Prompt
Look for the string "scene" and copy every line that has it.

Data excerpt

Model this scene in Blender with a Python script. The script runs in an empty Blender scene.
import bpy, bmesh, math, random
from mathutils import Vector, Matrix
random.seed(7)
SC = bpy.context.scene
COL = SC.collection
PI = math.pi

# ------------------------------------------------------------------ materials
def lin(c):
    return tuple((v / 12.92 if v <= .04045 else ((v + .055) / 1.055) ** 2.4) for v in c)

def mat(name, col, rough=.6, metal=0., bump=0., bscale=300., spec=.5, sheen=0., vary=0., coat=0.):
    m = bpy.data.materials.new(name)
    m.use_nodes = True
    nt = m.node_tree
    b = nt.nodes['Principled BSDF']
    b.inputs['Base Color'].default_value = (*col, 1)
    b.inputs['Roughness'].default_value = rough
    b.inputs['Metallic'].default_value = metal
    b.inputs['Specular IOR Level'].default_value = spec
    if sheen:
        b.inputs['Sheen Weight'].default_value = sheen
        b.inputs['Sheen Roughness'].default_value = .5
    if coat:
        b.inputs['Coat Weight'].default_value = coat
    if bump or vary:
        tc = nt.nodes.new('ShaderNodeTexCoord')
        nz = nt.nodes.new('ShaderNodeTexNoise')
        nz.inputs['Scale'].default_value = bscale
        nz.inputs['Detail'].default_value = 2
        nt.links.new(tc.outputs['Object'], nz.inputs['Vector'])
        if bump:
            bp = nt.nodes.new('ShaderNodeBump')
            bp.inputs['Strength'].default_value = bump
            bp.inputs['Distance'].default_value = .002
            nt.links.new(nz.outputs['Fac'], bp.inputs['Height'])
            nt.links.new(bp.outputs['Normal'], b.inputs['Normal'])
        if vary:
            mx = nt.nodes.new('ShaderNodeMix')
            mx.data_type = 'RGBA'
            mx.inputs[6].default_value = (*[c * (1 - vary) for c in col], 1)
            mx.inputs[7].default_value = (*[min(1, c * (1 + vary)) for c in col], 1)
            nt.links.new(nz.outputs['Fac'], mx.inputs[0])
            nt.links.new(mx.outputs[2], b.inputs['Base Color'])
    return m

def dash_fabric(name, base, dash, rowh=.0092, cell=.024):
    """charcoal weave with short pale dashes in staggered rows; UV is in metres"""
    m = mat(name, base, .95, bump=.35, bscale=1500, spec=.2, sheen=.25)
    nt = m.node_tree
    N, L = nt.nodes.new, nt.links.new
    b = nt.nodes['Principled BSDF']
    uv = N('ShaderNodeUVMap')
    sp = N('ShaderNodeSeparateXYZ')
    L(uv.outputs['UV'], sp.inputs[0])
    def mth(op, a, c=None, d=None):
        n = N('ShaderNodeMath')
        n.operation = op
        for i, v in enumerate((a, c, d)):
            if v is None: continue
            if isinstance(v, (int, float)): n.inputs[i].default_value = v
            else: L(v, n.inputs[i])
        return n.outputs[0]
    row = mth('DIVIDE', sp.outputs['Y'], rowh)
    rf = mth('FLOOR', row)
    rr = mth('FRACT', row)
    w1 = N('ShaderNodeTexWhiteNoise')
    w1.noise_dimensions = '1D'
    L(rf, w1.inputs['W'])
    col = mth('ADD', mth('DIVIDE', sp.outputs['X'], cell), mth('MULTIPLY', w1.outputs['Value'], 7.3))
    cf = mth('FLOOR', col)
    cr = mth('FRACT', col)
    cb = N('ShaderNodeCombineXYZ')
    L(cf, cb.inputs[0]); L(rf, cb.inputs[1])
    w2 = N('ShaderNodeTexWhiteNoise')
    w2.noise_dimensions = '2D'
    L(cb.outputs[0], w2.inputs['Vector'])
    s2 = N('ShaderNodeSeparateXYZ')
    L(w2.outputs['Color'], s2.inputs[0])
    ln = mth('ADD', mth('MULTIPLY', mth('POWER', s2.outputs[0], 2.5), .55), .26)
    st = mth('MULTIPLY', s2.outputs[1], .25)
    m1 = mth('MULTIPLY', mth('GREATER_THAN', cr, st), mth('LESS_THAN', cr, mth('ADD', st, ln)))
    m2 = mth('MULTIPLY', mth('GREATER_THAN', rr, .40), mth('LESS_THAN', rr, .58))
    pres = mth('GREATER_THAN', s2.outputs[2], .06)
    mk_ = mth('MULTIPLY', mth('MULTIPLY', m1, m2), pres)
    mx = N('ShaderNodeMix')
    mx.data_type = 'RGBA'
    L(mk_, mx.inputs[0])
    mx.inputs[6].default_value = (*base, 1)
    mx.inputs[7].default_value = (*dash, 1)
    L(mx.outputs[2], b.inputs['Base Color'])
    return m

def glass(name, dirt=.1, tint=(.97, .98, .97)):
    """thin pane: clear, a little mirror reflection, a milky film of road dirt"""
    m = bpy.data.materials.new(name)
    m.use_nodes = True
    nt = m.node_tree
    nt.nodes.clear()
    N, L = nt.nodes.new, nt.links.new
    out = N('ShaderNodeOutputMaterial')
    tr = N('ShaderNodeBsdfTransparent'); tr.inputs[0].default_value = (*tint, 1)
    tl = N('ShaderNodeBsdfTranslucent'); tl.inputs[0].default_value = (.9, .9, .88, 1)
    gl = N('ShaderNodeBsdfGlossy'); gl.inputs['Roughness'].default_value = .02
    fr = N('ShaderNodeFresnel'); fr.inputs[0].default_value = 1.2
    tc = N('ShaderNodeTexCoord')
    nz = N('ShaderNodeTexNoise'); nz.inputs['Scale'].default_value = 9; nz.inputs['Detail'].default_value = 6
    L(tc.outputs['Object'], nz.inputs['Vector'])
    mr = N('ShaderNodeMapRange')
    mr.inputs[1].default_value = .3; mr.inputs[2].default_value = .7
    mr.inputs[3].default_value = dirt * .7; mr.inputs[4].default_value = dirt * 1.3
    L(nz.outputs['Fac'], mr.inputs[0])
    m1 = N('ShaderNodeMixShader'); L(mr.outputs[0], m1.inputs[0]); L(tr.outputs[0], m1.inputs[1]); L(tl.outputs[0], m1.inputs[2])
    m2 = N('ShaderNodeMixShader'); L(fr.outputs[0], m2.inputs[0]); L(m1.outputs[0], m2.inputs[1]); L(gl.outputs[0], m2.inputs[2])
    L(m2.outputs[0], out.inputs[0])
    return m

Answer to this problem
Model this scene in Blender with a Python script. The script runs in an empty Blender scene.
SC = bpy.context.scene